Bien sûr, il y a la biographie-portrait d’Inna Shevchenko, l’étudiante brillante devenue, en quelques coups de tronçonneuse sur une croix, l’égérie-leader de Femen, et qui, depuis son refuge français du Lavoir moderne parisien, dirige ses troupes révolutionnaires avec l’intransigeance d’une commissaire politique.
Il y a aussi la chronique à la première personne d’une longue année de folie furieuse, au cours de laquelle Caroline Fourest, dans son combat politique, a dû affronter — entre autres — la haine écumante des opposants au mariage pour tous et ce mélange d’hystérisation et de confusion qui paraît désormais devoir s’emparer de tous les débats. Mais il y a surtout, au cœur de ce livre qui adopte tout naturellement la structure et les codes du roman, parce que son sujet est, de l’aveu même de l’auteure, « un personnage romanesque », une rencontre, qui fait basculer l’œuvre « journalistique » que l’on pensait tenir en mains vers un récit autre, qui donne parfois à ses deux protagonistes principales, bien réelles, des allures d’héroïnes de fiction.
Inna, c’est donc avant tout le récit de la rencontre entre une jeune activiste grandie dans une Ukraine post-soviétique gangrénée par le machisme et la « tutelle » russe, où la seule alternative qui s’offre aux jeunes filles est de devenir, au sens propre, maman ou putain, et une féministe humaniste nourrie d’esprit des Lumières — Olympe de Gouges comprise —, qui s’est construite dans une démocratie. Entre une « guerrière » de 23 ans qui s’interdit toute faiblesse et repousse tout ce qui pourrait la détourner de son combat, et une journaliste, séduite mais méfiante, qui exècre tout radicalisme, qu’il soit politique ou amoureux, et qui se retrouve confrontée à ce grand chaos comportemental qu’on appelle « l’âme slave »… Cette rencontre, au flou intime savamment entretenu, entre deux femmes militantes, produit logiquement quelques étincelles, courant tantôt positif, tantôt négatif.
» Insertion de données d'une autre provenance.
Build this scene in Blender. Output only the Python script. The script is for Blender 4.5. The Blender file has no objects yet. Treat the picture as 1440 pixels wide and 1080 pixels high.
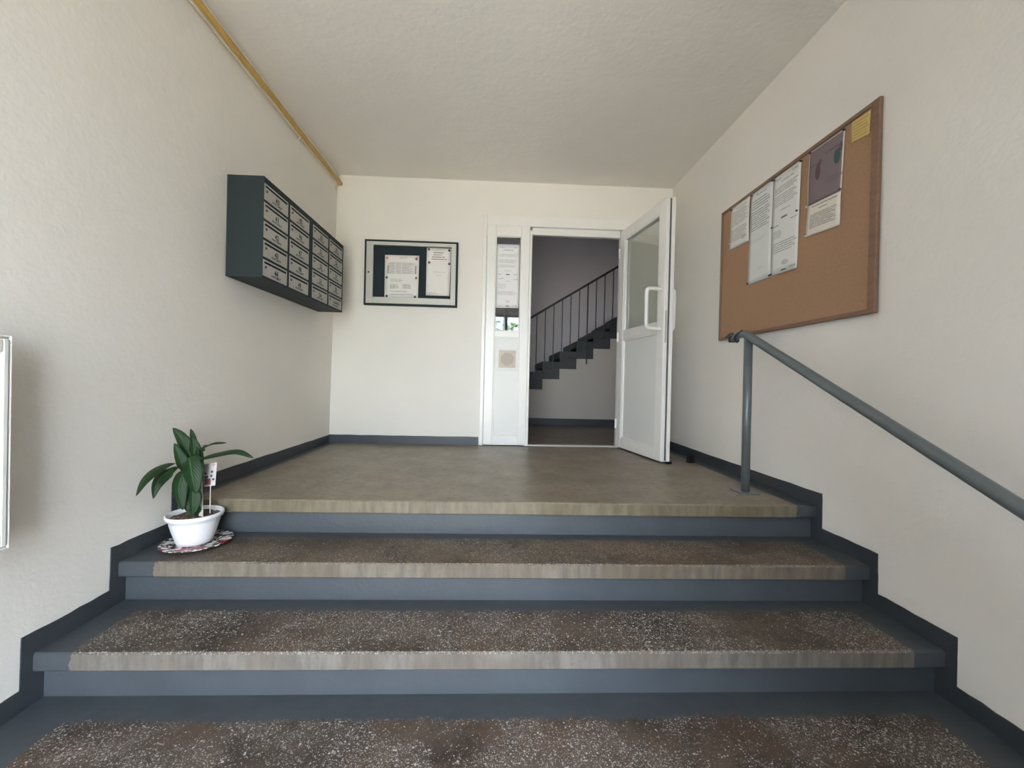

Et ce sont ces étincelles qui permettent à Caroline Fourest de signer, in fine, le livre qu’aucun autre journaliste n’aurait pu — ou voulu — écrire : celui qui ouvre d’autres portes, plus « humaines », sur Femen, ce mouvement à la fois radical et pacifiste devenu le symbole d’un « nouveau féminisme » de combat, et sur la plus iconique de ses figures de proue. Il lui a certes fallu pour cela se transformer en quelque sorte, elle aussi, en personnage romanesque, ce qui n’est pas sans risque quand on est journaliste, essayiste et chroniqueuse en vue. Mais l’exercice l’autorise à ajouter une ligne supplémentaire, non usurpée, à son CV : écrivaine.